NORTH BRUNSWICK
Maybe Marvin the Martian dropped it off on a jaunt across the galaxy, or maybe it's just another ordinary rock, but a township couple believes the black, gray, gold and green baseball-sized stone that mysteriously appeared in their yard about a week ago may be from outer space.
Joe and Kathleen Marascio hope they are the latest area residents to get a visitor from outside the Earth's gravitational pull after a Freehold Township couple discovered the rock that crashed into the side of their home last week was a meteorite.
"Let's not mischaracterize this," said Joe Marascio, who has lived in North Brunswick for 35 years. "I know the chances that this came from outer space are slim, but all I know is that it looks like nothing I've ever seen on Earth."
Joe Marascio said his wife was outside with the couple's husky-mix dog, Bear, on Dec. 30. Kathleen Marascio was tying Bear to a tree the couple has in their yard when she heard a whoosh and thump to her right.
Thinking nothing of it, she continued to play with the dog. A few nights later, the couple was watching the local news when they heard the story from Freehold and Kathleen Marascio's memory was sparked.
"She told me what happened the other day so we went into the yard and looked for the rock," Joe Marascio said. "It was about half buried in the yard, but we pulled it out, and it looked like nothing we had ever seen."
The rock is roughly the size of a baseball and weighs about 2 1/2 pounds, Joe Marascio said. The object is mostly a light gray with slightly raised areas that are a dull polished black, he said. He said there are concave areas that appear yellow or gold and two smaller green stones embedded in the rest of the rock.
"It's looks like a combination of many things," Kathleen Marascio said.
Joe Marascio called professor J.S. Delaney at the Rutgers Geological Services and asked about the rock.
"He told me that over the past 25 years he gets a call or two a month from people thinking their rocks are from space," Marascio said. "He said of all the rocks he's seen, only two have actually been, so we know the chances are slim."
That does not mean the couple has lost hope. Marascio said he will learn today if the rock is from outer space after a series of tests are done.
In the case of the Freehold Township object, Rutgers University geologists Delaney, Gail Ashley and Claire Condie and independent metallurgist Peter Elliott determined it was an iron meteorite because of its density, magnetic properties, markings and coloration, The Associated Press reported Friday.

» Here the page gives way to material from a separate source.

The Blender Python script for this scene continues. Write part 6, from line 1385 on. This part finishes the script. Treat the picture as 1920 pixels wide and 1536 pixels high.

Of course, rocks from outer space are nothing new.
Donna Foust, who lives in Coudersport, Pa., said she found two rocks from outer space in the early '60s as a child. She heard of the case in Freehold Township and wondered if the objects she found long ago were similar to the meteorite that tested positive last week.
"When the rocks were originally tested, we were told that they contained only one element that is naturally found on Earth," Foust said, "but we never knew what the rest of it was. I wonder if all these rocks came from the same place."
NORTH BRUNSWICK
The rock Joseph and Kathleen Marascio found is just a rock after all.
After believing the rock might be connected to the meteorite that fell last week in Freehold, the township couple learned yesterday that the gray, black, yellow and green stone they found in their yard is not from outer space.
"It's been a lot of fun," Joseph Marascio said yesterday. "It's been quite a mystery and a definite conversation piece. Even though it's not from outer space, we're still going to keep it."
The Rutgers Geological Studies tested the rock, which turned out to be basalt thought to be between 150 million and 200 million years old. The common gray to black volcanic rock is usually fine-grained due to rapid cooling of lava once it reaches the Earth's surface.
Kathleen Marascio was playing with the couple's dog on Dec. 31 when she thought she heard something fall from the sky. After hearing on the local news about the recent incident in which a meteorite crashed into a house in Freehold, she thought her experience might be connected.
"We're still excited," Joseph Marascio said. "It's still unlike anything I've seen in this world."